■ PROBLEM:
Wherever the string "picture" appears, copy the whole line.

■ INFORMATION SHOWN:
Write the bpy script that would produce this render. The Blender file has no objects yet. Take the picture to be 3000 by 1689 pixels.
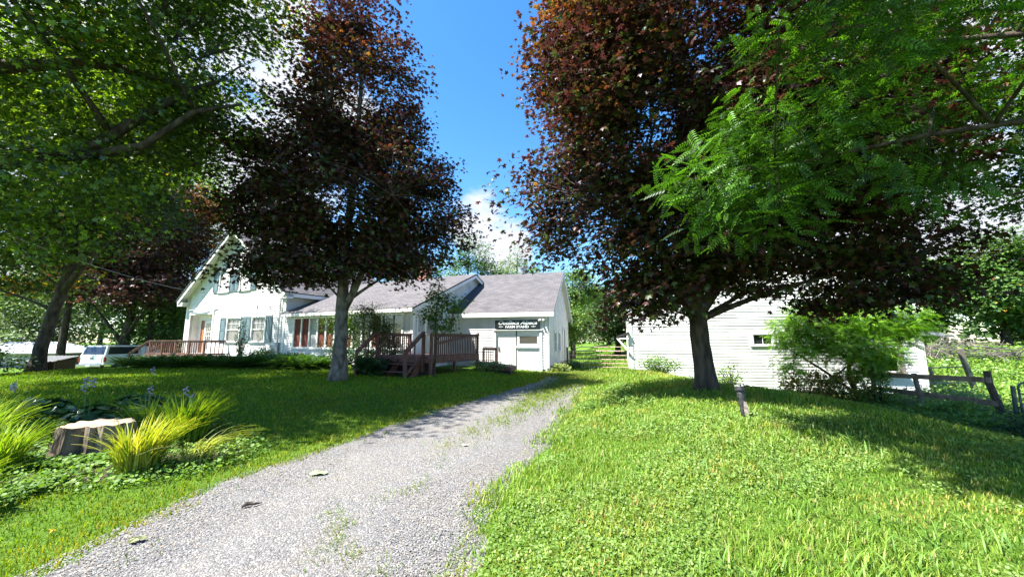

* * *

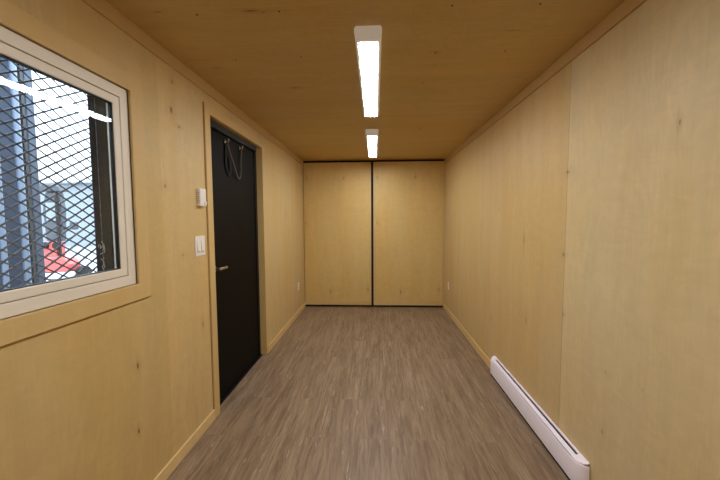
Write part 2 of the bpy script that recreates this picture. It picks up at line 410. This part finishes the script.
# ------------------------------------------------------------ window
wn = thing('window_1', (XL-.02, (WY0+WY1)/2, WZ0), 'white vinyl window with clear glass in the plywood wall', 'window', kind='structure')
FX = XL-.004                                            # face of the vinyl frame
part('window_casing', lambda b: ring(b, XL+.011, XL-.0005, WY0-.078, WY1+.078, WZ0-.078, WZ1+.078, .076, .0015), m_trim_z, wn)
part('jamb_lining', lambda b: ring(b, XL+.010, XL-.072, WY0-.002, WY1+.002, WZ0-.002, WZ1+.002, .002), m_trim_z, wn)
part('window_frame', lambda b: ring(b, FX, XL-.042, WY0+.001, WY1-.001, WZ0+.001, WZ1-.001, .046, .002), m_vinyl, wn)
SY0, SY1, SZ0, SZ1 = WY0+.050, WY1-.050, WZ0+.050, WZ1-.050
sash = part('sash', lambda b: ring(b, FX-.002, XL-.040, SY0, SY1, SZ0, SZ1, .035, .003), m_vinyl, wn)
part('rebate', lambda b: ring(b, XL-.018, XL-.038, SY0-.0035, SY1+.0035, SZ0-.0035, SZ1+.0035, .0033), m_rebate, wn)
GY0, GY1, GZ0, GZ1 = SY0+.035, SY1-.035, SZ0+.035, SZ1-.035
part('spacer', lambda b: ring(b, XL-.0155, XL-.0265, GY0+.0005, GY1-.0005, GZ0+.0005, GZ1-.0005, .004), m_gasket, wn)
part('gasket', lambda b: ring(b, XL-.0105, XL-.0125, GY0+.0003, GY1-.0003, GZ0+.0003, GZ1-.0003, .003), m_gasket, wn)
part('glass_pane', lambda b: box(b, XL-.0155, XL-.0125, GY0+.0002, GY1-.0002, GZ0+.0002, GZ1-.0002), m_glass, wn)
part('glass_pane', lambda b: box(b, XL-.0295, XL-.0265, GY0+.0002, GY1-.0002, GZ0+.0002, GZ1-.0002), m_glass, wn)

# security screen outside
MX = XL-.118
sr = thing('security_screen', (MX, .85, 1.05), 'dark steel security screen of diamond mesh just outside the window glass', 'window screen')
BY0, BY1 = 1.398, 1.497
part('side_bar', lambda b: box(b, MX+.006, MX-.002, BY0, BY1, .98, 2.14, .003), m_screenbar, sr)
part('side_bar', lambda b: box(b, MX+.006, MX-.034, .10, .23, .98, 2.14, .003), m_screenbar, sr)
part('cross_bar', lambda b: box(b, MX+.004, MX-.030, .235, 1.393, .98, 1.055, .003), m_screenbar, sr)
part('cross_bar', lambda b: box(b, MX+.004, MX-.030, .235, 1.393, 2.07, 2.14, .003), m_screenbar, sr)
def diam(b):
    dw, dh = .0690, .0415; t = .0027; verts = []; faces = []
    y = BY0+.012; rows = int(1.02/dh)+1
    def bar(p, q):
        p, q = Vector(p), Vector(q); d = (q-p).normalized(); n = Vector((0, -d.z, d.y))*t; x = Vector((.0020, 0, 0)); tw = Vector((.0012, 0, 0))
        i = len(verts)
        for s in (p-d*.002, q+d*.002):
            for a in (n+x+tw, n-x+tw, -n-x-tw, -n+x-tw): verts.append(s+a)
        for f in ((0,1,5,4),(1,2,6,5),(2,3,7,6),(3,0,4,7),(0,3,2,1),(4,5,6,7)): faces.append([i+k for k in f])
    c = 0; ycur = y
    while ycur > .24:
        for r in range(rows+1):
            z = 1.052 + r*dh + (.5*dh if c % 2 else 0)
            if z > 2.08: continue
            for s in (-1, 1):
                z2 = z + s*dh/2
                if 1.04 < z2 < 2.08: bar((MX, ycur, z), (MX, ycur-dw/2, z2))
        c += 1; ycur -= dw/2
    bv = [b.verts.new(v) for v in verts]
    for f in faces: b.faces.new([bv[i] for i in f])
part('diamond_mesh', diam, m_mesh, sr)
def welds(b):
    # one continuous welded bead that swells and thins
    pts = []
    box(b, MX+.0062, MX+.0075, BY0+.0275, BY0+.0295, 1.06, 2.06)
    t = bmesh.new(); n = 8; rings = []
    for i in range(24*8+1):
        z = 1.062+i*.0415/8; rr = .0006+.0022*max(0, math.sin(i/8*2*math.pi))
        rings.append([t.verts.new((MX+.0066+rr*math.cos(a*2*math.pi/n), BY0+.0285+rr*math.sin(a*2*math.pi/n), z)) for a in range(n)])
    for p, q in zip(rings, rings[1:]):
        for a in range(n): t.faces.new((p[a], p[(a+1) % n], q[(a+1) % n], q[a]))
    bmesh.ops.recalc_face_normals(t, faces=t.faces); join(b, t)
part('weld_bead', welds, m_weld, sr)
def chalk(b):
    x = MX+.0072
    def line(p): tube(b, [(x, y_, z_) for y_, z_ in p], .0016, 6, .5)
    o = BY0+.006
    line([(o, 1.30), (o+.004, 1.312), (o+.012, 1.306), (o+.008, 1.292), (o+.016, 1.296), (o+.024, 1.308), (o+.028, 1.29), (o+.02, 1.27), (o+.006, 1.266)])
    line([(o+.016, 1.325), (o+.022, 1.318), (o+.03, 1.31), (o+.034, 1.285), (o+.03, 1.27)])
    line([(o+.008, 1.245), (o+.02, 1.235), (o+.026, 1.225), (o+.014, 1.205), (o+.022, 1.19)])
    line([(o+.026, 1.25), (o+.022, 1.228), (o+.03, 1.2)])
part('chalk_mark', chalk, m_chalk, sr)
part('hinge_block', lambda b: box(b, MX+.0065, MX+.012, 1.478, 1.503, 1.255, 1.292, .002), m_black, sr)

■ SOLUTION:
Write the bpy script that would produce this render. The Blender file has no objects yet. Take the picture to be 3000 by 1689 pixels.
Write part 2 of the bpy script that recreates this picture. It picks up at line 410. This part finishes the script.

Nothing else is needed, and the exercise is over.